Gol Nikołaja Kisielowa na wagę mistrzostwa HK Krzemieńczuk
Kapitan reprezentacji Ukrainy w styczniu rozwiązał umowę w Sosnowcu z powodów osobistych i wrócił do ekipy Donbasu, z którą sięgał już po mistrzostwo w 2017 roku. Teraz jednak on i jego koledzy muszą zadowolić się "srebrem", choć w finałowej serii prowadzili najpierw 2-0, a nawet gdy rywale wyrównali, zdołali wyjść na ponowne prowadzenie, tym razem 3-2.
Rozstrzygnięcie play-offów na Ukrainie oznacza, że można uznać feralny, przerywany przez koronawirusa sezon 2019-20 za zakończony w całej Europie. Jednocześnie w wielu krajach w najlepsze trwa już kolejny. Na przykład na sąsiadującej z Ukrainą Białorusi większość drużyn ma już rozegranych od 14 do 16 meczów rozgrywek 2020-21.
Ukraińcy doprowadzili swój poprzedni sezon do końca teraz, ponieważ w marcu podjęli inną decyzję niż większość lig na kontynencie i postanowili zawiesić rozgrywki. Ich plan był taki, by dokończyć je we wrześniu i od razu od 1 października rozpocząć nowe.
To nie do końca się udało, bo w trakcie półfinałów play-offów doszło do wielu przypadków zakażeń koronawirusem w drużynach, więc znowu trzeba było grę przerwać, tym razem na dwa tygodnie. Ostatecznie więc sezon trwał ponad rok, ale dziś wreszcie dobiegł końca.
Dla HK Krzemieńczuk, którego trenerem jest były selekcjoner reprezentacji Ukrainy Ołeksandr Sawycky, dzisiejszy sukces oznacza osiągnięcie celu, do którego dotąd zawsze czegoś brakowało. Ten zespół przypominał nieco GKS Tychy sprzed kilku lat - będąc stale blisko tytułu mistrzowskiego, zwykle kończył rozgrywki na drugim miejscu.

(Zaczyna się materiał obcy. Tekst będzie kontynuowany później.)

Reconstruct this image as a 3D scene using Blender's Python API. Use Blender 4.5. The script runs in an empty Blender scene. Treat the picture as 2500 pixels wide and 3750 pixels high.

Klub, który powstał w 2010 roku, ale dopiero w 2014 zaczął grać w ukraińskiej lidze, w 5 dotychczasowych sezonach sięgnął po 3 srebrne i 2 brązowe medale. To także jedyny klub w historii ukraińskiego hokeja, który grając w więcej niż jednym sezonie ligowym w każdym zdobywał medal.
Historycznego sukcesu swoich ulubieńców niestety nie mogli obejrzeć z trybun miejscowi kibice, bo miasto Krzemieńczuk wczoraj trafiło do tzw. pomarańczowej strefy zagrożenia epidemicznego, w której mecze muszą się odbywać bez udziału publiczności.